This exhibit at the Tacoma Art Museum reframes the American Southwest through Indigenous perspectives, challenging the colonial legacy of its collection. Juxtaposing Georgia O’Keeffe’s iconic works with contemporary voices, “The Abiqueños and The Artist” re-centers untold stories and the people whose ancestral lands shaped, and still shape, the region’s art.
The Tacoma Art Museum is home to the historic Haub collection which focuses largely on colonial artworks of the American Southwest. Such a collection presents a unique challenge for an art museum in the Pacific Northwest. What the Tacoma Art Museum has done in response is both compelling and vital. It has treated the collection as an opportunity for in-house and guest curators to engage in critical dialogue with a complicated past—while also showcasing contemporary visual artists who offer underrepresented perspectives on the subject matter. These artists help tell untold stories and re-center marginalized subjects.
Examples of this curatorial approach include recent exhibitions such as: Finding Home: The Chinese American West , Blackness is…the Refusal to be Reduced, and Nepantla: The Land is the Beloved. The final show in this current series addresses the peoples and lands among whom the renowned artist Georgia O’Keeffe lived for many years. The Abiqueños and The Artist juxtaposes O’Keeffe’s work from Abiquiú, New Mexico with narratives of the Genízaro peoples, Indigenous to that land.
Art scholars have long referred to this area as “O’Keeffe Country”—a term that alarmingly erases the sacred, ancestral significance of the land to its original inhabitants.

Photographer Russel Albert Daniels captures Maurice Archuleta a descendant of the Genízaro community, posed in the shadow of a dried cholla plant. Archuleta is a local dancer and artist who engages with these landscapes not merely as aesthetic forms, but as connective tissue, linking him to his ancestors.

O’Keeffe’s art is undeniably beautiful.

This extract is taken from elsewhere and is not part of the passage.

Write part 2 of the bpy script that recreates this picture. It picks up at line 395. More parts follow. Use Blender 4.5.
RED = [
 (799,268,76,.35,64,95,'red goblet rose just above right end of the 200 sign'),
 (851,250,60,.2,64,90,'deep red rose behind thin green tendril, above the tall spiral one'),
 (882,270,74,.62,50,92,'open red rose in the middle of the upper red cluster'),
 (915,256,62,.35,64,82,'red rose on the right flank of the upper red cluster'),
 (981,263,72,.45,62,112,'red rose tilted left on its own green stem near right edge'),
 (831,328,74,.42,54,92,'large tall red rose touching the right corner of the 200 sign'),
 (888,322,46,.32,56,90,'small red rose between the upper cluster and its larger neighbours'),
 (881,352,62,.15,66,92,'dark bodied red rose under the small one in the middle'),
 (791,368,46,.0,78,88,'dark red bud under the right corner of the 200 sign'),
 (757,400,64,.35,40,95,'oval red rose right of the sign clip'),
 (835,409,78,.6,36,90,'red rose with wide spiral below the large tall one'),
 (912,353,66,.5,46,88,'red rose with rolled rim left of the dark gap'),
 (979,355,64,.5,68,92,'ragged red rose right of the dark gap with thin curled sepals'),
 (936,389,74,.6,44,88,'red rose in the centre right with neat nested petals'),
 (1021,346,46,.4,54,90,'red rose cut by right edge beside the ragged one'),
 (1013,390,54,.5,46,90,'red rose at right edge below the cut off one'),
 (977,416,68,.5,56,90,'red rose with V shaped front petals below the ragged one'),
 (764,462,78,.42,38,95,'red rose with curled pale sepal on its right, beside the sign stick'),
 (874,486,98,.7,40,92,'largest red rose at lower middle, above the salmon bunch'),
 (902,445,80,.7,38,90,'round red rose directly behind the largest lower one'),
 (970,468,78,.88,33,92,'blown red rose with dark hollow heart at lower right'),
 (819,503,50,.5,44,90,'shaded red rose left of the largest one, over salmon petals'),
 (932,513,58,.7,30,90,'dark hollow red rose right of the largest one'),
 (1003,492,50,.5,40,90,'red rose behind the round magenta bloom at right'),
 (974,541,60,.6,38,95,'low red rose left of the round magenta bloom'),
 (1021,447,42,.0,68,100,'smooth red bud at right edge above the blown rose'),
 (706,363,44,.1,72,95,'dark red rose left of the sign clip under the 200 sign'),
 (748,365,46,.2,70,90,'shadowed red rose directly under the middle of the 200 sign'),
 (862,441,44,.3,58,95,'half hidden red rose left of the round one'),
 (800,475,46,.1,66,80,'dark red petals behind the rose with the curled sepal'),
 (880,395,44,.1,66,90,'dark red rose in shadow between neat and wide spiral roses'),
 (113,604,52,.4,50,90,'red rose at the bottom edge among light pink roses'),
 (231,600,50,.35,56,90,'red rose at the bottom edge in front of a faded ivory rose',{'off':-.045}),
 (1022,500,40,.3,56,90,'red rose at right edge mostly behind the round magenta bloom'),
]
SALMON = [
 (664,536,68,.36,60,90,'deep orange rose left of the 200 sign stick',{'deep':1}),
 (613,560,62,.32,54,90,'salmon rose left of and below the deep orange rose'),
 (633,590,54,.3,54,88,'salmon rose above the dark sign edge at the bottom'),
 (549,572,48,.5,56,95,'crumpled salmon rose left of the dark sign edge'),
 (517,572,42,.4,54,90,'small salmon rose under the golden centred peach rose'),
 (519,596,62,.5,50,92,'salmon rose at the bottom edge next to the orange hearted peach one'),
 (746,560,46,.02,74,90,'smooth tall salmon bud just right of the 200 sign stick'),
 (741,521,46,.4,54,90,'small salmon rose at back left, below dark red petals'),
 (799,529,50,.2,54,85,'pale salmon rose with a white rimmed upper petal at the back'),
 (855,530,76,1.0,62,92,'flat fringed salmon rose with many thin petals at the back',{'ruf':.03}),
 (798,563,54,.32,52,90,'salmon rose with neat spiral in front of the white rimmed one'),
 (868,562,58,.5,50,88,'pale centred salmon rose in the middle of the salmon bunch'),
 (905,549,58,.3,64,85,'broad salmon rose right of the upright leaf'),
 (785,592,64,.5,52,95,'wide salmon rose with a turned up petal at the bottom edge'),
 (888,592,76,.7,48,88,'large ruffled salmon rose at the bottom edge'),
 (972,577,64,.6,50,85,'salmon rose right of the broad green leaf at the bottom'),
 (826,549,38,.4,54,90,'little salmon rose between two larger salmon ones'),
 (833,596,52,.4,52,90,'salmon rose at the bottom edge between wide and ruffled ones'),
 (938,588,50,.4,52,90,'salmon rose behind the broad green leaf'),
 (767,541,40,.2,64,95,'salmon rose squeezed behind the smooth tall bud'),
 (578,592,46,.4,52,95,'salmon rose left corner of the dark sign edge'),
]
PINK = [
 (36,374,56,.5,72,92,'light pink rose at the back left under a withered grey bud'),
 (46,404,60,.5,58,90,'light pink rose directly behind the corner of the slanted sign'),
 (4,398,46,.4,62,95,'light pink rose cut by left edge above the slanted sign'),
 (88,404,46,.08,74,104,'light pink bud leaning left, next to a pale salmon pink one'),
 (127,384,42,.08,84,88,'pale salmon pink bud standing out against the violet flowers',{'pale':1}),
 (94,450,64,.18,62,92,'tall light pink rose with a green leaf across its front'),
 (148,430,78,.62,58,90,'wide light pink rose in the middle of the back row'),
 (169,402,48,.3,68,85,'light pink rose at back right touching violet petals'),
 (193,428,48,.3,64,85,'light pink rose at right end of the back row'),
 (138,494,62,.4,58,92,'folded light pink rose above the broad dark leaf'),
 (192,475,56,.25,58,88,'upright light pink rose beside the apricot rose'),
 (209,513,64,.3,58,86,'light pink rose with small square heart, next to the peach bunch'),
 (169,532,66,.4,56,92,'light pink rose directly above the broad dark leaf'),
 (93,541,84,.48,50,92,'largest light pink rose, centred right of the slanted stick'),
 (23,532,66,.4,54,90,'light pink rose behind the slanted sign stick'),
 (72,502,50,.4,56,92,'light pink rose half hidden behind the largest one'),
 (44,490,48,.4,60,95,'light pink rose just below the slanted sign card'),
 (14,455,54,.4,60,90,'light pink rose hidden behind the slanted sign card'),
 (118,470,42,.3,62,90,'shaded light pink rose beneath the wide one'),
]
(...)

The shapes and colors she introduced to the Western art world were striking and often unfamiliar, capturing the natural beauty of the American Southwest. Yet her modernist approach is also marked by a certain coolness, a detachment. A solitary figure, she abstracted the land, mountains, and flowers around her—rendering them in a reverent but analytical manner.
Guest curator Patricia Norby provides crucial context. The exhibit reminds us: people lived here—and still do. They hold festivals, dance, and raise families on this land. These landscapes do not belong to O’Keeffe alone. Our understanding is richer when we engage with the full, layered histories they represent.